Saturday, March 3, 2007

Pensions (Repost I)...

The Wall Street Journal has a piece on liabilities associated with pensions which is usually used to explain why benefits for workers need to be reduced. The quick take home is that for many large corporations the liability comes not from the pensions for rank-n-file workers but rather from executive pensions. Many companies though report the two as one, making it seem has if the pension for the former is dragging down the company.

Some highlights (really lowlights):
"To help explain its deep slump, General Motors Corp. often cites "legacy costs," including pensions for its giant U.S. work force. In its latest annual report, GM wrote: "Our extensive pension and [post-employment] obligations to retirees are a competitive disadvantage for us." Early this year, GM announced it was ending pensions for 42,000 workers.

But there's a twist to the auto maker's pension situation: The pension plans for its rank-and-file U.S. workers are overstuffed with cash, containing about $9 billion more than is needed to meet their obligations for years to come.

Another of GM's pension programs, however, saddles the company with a liability of $1.4 billion. These pensions are for its executives."

In other words, GM is ending the pension for most of its workers, which it could afford while keeping the pension for its executives that is a liability on the company.

More:
"• Boosted by surging pay and rich formulas, executive pension obligations exceed $1 billion at some companies. Besides GM, they include General Electric Co. (a $3.5 billion liability); AT&T Inc. ($1.8 billion); Exxon Mobil Corp. and International Business Machines Corp. (about $1.3 billion each); and Bank of America Corp. and Pfizer Inc. (about $1.1 billion apiece).

• Benefits for executives now account for a significant share of pension obligations in the U.S., an average of 8% at the companies above. Sometimes a company's obligation for a single executive's pension approaches $100 million.

• These liabilities are largely hidden, because corporations don't distinguish them from overall pension obligations in their federal financial filings.

• As a result, the savings that companies make by curtailing pensions for regular retirees -- which have totaled billions of dollars in recent years -- can mask a rising cost of benefits for executives.

• Executive pensions, even when they won't be paid till years from now, drag down earnings today. And they do so in a way that's disproportionate to their size, because they aren't funded with dedicated assets."

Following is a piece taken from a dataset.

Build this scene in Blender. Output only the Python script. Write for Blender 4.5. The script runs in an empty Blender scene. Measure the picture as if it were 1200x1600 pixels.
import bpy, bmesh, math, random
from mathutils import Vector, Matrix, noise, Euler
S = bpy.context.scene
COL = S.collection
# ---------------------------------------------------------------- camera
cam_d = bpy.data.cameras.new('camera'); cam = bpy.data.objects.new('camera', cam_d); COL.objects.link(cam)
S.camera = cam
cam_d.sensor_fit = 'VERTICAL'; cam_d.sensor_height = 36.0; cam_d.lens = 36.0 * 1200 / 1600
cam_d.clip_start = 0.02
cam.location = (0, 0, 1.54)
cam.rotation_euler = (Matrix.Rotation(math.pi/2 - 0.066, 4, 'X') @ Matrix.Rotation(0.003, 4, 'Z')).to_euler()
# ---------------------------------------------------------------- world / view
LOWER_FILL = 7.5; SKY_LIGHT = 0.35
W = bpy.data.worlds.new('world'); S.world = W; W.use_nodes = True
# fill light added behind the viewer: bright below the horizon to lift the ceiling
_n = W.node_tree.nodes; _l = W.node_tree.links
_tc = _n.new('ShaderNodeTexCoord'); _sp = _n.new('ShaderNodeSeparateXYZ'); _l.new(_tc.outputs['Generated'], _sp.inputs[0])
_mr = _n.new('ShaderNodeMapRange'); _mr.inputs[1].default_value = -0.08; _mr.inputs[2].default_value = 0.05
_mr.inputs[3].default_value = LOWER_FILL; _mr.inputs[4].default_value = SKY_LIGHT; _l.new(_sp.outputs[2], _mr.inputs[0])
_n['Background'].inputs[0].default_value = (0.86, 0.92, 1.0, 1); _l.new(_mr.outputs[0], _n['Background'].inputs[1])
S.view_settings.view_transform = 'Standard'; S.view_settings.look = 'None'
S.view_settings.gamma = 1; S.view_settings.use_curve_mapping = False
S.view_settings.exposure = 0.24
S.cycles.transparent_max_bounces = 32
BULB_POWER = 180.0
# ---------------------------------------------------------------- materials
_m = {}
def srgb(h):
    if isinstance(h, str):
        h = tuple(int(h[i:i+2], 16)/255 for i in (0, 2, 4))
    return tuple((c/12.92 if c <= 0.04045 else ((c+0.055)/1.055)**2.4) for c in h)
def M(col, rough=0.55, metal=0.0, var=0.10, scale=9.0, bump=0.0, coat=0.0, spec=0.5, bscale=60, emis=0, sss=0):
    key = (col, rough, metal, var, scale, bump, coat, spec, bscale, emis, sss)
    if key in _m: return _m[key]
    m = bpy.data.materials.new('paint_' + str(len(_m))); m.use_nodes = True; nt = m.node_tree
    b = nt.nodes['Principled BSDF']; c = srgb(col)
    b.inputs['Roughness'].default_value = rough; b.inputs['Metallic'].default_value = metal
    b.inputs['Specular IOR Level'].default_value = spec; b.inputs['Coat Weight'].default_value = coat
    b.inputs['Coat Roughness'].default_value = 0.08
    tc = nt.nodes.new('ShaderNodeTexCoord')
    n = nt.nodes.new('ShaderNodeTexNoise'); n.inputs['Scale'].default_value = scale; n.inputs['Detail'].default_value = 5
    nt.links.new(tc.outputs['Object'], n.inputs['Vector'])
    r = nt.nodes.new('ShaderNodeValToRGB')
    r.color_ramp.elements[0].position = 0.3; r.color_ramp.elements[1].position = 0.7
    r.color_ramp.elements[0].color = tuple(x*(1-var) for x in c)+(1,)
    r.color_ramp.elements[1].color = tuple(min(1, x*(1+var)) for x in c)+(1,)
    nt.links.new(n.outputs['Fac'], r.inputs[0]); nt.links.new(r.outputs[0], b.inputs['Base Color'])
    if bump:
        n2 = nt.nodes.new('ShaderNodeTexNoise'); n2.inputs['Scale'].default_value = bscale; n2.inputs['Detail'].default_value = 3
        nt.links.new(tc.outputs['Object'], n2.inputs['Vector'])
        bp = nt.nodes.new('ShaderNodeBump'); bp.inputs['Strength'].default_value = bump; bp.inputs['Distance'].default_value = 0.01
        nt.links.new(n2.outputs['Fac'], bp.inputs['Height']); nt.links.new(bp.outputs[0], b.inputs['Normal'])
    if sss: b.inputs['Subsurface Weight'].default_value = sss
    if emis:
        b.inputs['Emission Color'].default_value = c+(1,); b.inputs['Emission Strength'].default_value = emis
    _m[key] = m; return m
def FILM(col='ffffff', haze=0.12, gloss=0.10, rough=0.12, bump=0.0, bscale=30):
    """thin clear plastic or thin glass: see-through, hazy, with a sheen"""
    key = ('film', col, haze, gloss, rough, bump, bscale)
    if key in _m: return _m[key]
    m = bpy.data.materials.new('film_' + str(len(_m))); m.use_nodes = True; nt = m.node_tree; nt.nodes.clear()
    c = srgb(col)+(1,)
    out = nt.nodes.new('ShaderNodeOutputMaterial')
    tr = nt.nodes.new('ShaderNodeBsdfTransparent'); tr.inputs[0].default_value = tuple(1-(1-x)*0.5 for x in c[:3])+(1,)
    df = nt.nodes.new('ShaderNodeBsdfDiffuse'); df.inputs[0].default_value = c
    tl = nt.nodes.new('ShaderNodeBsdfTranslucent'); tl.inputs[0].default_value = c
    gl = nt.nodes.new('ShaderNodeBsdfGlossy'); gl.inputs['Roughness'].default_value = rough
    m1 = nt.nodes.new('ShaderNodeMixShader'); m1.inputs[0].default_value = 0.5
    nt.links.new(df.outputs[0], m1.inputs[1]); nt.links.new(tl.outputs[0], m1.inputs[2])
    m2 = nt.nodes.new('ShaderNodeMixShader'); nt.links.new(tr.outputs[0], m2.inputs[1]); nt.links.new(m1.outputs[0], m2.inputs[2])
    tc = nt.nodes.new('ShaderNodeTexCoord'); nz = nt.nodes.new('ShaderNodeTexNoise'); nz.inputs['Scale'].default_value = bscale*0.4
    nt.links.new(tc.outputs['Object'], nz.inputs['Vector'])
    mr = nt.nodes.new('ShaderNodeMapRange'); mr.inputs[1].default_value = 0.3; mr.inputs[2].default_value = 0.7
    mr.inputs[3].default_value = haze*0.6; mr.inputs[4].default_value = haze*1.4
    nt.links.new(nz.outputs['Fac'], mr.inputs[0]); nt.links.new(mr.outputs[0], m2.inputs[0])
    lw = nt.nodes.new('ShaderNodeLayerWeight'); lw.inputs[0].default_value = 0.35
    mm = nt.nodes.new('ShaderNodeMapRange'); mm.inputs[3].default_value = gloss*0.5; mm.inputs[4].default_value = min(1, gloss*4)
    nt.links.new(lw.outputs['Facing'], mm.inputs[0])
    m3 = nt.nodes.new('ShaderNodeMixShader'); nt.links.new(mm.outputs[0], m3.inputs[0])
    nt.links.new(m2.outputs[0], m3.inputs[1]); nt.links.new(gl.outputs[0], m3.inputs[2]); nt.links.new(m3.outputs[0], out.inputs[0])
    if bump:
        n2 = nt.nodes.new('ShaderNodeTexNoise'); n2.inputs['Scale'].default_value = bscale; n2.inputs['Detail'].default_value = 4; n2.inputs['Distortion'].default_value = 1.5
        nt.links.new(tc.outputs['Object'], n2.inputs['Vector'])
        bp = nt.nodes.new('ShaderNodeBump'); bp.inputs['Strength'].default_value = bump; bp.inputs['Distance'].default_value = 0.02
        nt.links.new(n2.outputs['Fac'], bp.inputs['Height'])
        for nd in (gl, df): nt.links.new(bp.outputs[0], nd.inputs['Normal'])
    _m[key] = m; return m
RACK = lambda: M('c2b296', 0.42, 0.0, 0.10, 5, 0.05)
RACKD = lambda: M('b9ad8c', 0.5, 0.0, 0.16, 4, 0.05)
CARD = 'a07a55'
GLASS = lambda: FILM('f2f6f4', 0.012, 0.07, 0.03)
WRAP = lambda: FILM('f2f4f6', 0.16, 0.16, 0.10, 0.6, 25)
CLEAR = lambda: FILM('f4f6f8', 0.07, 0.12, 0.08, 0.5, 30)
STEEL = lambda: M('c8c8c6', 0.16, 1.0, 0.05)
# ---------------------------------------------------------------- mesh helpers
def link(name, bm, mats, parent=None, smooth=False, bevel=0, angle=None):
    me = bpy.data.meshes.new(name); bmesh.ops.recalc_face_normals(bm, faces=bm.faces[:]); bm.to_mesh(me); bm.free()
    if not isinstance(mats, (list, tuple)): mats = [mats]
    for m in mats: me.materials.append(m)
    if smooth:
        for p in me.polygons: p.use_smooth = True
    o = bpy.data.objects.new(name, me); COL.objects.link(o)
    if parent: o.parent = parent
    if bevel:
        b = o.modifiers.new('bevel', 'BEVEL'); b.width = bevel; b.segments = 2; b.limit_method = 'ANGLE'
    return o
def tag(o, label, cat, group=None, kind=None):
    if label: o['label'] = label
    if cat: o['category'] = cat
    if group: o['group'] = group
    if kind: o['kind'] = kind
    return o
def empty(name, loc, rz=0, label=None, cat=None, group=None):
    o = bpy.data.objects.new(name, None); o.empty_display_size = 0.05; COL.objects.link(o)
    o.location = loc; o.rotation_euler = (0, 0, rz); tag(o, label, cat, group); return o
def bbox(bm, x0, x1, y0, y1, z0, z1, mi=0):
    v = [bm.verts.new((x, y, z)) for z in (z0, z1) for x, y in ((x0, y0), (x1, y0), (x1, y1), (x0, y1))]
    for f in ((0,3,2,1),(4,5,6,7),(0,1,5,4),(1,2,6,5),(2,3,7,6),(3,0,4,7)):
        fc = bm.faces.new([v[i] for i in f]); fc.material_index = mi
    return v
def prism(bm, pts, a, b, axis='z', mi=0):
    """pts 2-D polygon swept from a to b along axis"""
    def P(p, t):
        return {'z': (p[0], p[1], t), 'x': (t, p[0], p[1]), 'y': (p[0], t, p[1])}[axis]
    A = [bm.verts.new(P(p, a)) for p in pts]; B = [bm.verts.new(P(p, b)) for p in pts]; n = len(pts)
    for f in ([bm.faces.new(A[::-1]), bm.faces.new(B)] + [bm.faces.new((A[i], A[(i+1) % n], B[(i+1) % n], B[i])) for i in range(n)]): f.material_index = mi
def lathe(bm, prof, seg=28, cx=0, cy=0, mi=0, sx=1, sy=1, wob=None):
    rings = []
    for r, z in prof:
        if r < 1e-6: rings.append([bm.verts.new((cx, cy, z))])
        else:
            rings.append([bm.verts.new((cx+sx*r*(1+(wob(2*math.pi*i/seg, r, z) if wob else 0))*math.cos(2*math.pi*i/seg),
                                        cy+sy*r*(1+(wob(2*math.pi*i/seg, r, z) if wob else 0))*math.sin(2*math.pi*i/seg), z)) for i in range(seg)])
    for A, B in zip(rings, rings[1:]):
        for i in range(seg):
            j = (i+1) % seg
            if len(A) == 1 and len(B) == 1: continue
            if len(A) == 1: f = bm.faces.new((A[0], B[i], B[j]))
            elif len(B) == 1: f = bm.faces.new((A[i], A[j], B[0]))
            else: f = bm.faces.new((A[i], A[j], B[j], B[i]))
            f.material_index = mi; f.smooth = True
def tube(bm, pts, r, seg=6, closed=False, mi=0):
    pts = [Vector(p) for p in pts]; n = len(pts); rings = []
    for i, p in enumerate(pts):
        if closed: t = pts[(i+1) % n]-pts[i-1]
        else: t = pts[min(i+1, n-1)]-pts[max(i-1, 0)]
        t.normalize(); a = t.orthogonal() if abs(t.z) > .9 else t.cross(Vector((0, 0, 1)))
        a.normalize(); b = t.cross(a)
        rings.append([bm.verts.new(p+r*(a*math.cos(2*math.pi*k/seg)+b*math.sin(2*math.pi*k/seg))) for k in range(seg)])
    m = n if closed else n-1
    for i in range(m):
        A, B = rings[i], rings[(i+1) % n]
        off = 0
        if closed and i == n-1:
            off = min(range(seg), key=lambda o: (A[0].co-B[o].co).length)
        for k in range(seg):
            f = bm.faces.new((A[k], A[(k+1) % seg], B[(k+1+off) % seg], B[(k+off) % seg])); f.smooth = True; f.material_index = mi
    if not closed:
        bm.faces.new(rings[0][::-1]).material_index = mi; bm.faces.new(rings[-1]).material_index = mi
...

"One reason executive pensions have grown so large is that they are linked to ballooning overall executive compensation. Companies often design retirement payouts to replace a percentage of what a person earns while active.

But for executives, the percentage of pay replaced is itself higher. Compensation committees often aim for a pension that replaces 60% to 100% of a top executive's compensation. It's 20% to 35% for lower-level employees."

And this:
"Pension plans, whether for executives or for others, are obligations to pay. In other words, they're debts. And like any debt, they have what amounts to a carrying cost. That carrying cost is part of a company's pension expense.

In the case of pensions for regular employees, the expense is partly or wholly offset by investment returns on money the company set aside in the pension plan when it "funded" it.

Executive pension plans are different. They're normally left unfunded. They have no assets set aside in them. That means there is no investment income to blunt the expense. The result is that obligations for executive pensions create far more expense for an employer, dollar-for-dollar, than pensions for regular workers.

A company's pension expense is something it has to subtract from its earnings each quarter. The cost of executive pensions, having no investment income to cushion it, hits the bottom line with full force."

Basically- executives per dollar of pension benefits costs the company more than a regular worker yet it is the pension of the latter group that is getting cut. Those that are the richest and who least need a pension get to keep their expensive pensions while workers are loosing their less expensive pension. Talk about living in loony world. Of course the reason this goes on, the executive pensions are for those who run the company. They are the ones deciding who gets what pay. Why would they cut back the money they make? In theory Board of Directors are supposed to keep this in check, though most of them are executives for their own companies. In other words they have incentive not to rock the boat. They are benefiting the same way.

"Companies generally are also free to alter, freeze or end regular employees' pension plans, unless a union contract is involved. But executive pensions often are protected from management interference by employment or other contracts."

In other words, workers to protect themselves need to unionize. It is the best protection your pension will have because the executives would love to raid it and give it to themselves.